I would never diode isolate the ground side of a system. Any potential gains are offset by the many detractions that come from it. (((shudder)))

Just one example: what if you have an AC noise dumped onto the A/D board? Now you might have a halfwave rectified noise that gets your A/D board galloping along... Yuck.

nbucska; I don't know if I would call that "the simplest" method but it is certainly a good one also! I have used it several times to good effect.

Noway2; Too-wit look at the first application (down in the applications part of the data sheet) I have used this form often.

http://www.linear.com/pc/downloadDocument.do?navId=H0,C1,C1010,C1203,P1248,D3572

Excerpted here as:

 

[nbucska]

Smoked:
well, try to match the predictability and ease of design of the PWM DC voltage divider with resistive divider without adjustment...
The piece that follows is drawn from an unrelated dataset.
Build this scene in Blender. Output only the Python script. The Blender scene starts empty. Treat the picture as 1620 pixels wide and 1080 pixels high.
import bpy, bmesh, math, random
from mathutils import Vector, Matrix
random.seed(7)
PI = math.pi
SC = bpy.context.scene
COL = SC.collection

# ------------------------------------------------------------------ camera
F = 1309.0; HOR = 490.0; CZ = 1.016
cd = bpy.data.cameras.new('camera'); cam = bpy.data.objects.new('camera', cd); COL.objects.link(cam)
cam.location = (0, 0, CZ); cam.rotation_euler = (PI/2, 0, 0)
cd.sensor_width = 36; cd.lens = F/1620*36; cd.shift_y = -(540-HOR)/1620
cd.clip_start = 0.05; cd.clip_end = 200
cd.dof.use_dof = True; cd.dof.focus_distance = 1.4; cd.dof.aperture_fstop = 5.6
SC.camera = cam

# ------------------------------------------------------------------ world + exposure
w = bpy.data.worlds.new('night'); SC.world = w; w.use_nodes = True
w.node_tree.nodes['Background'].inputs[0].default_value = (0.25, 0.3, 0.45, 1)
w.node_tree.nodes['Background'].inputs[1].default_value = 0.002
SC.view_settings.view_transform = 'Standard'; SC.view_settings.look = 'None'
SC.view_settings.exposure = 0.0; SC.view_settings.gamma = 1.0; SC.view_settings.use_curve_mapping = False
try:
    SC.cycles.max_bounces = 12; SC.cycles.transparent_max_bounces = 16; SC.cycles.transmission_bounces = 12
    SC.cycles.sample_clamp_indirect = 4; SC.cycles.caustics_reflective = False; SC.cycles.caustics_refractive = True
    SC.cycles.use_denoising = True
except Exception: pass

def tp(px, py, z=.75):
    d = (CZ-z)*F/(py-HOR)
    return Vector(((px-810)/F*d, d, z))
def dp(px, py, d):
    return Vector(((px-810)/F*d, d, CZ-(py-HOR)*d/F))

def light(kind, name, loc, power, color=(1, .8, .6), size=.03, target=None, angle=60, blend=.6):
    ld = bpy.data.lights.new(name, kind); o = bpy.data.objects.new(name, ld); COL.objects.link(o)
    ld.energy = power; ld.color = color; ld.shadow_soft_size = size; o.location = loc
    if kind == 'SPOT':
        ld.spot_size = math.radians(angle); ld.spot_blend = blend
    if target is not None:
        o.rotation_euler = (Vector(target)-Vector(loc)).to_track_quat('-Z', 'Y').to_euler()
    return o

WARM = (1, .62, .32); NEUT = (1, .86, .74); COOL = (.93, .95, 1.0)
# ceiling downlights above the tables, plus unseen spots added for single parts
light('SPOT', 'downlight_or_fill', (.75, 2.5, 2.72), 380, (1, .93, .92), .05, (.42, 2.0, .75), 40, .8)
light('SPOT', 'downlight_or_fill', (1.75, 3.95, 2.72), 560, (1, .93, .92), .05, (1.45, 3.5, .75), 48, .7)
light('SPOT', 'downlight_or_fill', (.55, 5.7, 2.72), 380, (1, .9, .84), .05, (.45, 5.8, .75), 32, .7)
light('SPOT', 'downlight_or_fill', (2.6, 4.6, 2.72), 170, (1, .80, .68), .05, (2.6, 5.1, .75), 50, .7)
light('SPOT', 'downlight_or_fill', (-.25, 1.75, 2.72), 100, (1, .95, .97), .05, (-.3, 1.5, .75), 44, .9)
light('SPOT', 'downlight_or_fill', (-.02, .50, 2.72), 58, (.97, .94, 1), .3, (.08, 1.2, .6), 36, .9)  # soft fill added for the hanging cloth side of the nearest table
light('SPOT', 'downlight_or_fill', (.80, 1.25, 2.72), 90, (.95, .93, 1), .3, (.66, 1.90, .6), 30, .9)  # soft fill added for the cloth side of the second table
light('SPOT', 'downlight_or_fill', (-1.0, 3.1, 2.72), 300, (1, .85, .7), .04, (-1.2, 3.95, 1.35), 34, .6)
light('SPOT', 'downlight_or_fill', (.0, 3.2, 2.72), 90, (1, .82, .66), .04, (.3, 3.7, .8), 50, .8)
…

<nbucska@pc33peripherals.com> omit 33 Use subj: ENG-TIPS
Plesae read FAQ240-1032

 

[logbook]

Noway2,

this thread seems to be wandering all over the place. Initially you had a differential input and were trying to create an accurate VREF/2 signal to bias it. Benta correctly stated that this would be a common-mode signal and the ADC would reject it. A 10% accuracy on the centre point would have been accurate in this case. It now seems as if you are using a non-differential input and you want a zero input into your front end amps to give EXACTLY mid-scale output from the ADC.

This requirement is unusually difficult and is not a sound way of designing the system. You will need to use incredible accuracy in all parts and frankly with a CMOS ADC I doubt you will make it. The normal technique is to do an automatic zero calibration. The easiest method is to manually or electronically short the input to the front end amp and measure the ADC value. The digits define this as zero and subtract it digitally from all readings. Remember that I am an analog designer (20+ years) but stuff like this is best done digitally. The next method is to short the input as before but use a digital offset control to bring the output to the desired midrange value. This method is slower and iterative but does optimise the symmetry of the ADC in terms of plus and minus deviations.